* Aim of the task
Please output exactly the lines of the material from the first through the line containing "C = S.collection", and nothing more.

* Dataset extract
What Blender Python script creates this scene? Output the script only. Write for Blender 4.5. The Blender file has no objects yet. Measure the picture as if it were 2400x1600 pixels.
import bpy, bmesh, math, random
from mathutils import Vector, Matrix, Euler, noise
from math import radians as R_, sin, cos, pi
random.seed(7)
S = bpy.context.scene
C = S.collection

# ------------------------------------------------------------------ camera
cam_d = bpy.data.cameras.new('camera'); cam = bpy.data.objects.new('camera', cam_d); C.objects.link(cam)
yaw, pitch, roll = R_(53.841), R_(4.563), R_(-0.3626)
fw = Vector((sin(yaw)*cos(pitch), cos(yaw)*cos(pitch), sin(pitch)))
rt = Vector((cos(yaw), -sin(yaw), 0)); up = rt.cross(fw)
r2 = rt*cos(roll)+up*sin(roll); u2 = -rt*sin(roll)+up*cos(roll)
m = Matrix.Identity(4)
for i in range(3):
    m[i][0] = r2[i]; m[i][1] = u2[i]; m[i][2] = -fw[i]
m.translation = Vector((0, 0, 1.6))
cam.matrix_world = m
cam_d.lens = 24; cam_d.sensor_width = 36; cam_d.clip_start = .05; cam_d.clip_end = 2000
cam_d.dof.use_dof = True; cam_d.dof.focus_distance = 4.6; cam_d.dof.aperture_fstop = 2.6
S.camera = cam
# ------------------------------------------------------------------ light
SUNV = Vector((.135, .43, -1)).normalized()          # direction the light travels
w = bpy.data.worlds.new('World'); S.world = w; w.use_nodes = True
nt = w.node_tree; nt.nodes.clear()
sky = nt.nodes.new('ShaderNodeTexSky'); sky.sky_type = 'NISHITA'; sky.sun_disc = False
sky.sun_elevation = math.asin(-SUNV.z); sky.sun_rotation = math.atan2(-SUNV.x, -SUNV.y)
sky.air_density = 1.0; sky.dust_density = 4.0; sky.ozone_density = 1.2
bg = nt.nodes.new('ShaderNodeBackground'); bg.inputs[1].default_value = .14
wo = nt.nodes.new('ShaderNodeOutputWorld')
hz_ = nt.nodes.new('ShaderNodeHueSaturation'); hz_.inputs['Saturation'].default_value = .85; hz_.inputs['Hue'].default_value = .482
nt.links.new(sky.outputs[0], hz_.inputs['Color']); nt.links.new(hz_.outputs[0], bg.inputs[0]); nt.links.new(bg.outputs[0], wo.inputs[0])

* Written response
What Blender Python script creates this scene? Output the script only. Write for Blender 4.5. The Blender file has no objects yet. Measure the picture as if it were 2400x1600 pixels.
import bpy, bmesh, math, random
from mathutils import Vector, Matrix, Euler, noise
from math import radians as R_, sin, cos, pi
random.seed(7)
S = bpy.context.scene
C = S.collection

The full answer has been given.